STATED EXERCISE - Among the lines listed below, count those that include the string "else", and state only the count.

PROVIDED MATERIAL -
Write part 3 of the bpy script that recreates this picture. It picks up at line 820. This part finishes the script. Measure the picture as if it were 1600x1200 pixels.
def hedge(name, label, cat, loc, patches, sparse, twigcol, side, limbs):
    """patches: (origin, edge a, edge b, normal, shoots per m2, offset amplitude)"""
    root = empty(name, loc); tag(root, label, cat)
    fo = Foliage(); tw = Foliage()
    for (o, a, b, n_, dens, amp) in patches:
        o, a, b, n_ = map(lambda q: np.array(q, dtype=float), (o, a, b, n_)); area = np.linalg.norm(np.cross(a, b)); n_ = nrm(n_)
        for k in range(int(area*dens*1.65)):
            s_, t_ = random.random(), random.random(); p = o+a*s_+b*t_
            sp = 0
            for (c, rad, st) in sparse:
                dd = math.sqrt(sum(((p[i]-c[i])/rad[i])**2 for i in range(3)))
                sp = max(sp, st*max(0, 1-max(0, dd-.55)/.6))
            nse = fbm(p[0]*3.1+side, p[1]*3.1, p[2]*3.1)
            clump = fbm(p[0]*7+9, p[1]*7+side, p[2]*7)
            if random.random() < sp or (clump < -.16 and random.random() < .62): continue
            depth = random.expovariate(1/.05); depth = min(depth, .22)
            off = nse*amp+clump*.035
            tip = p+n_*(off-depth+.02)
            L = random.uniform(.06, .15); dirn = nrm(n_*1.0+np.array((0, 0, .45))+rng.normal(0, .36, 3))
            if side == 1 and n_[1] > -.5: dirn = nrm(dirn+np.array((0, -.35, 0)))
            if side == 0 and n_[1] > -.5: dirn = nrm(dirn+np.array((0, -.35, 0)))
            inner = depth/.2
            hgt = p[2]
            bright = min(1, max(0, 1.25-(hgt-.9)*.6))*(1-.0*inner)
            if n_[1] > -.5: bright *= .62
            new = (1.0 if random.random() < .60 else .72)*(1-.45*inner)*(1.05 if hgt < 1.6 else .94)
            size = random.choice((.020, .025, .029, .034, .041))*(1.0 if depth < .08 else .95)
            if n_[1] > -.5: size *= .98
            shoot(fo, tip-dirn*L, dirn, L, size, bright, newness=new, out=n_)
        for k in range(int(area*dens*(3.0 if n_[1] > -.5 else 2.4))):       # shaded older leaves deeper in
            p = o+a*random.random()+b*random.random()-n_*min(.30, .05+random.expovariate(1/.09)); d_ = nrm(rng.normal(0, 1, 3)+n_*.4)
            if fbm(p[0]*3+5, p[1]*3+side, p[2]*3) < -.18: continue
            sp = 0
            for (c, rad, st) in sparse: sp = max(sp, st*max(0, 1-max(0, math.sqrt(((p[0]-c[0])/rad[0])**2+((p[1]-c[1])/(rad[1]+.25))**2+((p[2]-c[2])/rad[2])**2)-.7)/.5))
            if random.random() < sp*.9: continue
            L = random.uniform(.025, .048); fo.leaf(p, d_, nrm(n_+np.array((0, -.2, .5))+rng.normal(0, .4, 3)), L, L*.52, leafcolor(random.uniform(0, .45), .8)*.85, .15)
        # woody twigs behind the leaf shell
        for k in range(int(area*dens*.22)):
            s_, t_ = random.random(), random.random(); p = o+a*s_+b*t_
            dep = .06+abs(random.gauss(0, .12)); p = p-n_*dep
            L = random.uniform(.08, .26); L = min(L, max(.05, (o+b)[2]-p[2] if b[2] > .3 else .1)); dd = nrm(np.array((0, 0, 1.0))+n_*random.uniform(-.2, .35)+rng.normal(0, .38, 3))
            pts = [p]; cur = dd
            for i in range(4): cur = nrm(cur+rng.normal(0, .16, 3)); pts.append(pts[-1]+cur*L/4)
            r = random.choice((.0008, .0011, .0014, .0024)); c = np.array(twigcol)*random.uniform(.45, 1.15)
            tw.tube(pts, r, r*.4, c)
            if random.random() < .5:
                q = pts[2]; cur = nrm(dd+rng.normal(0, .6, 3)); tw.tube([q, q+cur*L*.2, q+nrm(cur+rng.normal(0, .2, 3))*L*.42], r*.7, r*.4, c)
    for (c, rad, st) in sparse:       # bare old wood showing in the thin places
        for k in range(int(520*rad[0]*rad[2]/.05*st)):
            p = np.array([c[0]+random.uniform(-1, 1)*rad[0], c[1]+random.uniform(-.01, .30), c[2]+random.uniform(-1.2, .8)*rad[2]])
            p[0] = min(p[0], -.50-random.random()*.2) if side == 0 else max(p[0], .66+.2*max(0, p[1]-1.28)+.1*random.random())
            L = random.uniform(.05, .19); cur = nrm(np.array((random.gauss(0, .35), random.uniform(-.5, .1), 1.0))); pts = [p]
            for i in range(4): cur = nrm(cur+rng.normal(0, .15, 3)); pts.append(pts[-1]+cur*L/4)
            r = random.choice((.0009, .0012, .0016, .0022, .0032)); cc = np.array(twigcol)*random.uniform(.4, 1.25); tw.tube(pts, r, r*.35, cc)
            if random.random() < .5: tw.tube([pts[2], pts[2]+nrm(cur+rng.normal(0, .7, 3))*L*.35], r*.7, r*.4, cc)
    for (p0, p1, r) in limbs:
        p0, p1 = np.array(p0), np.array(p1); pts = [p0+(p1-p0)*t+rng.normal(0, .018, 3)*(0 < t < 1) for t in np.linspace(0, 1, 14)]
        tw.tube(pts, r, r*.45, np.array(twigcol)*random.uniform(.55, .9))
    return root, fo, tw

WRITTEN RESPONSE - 5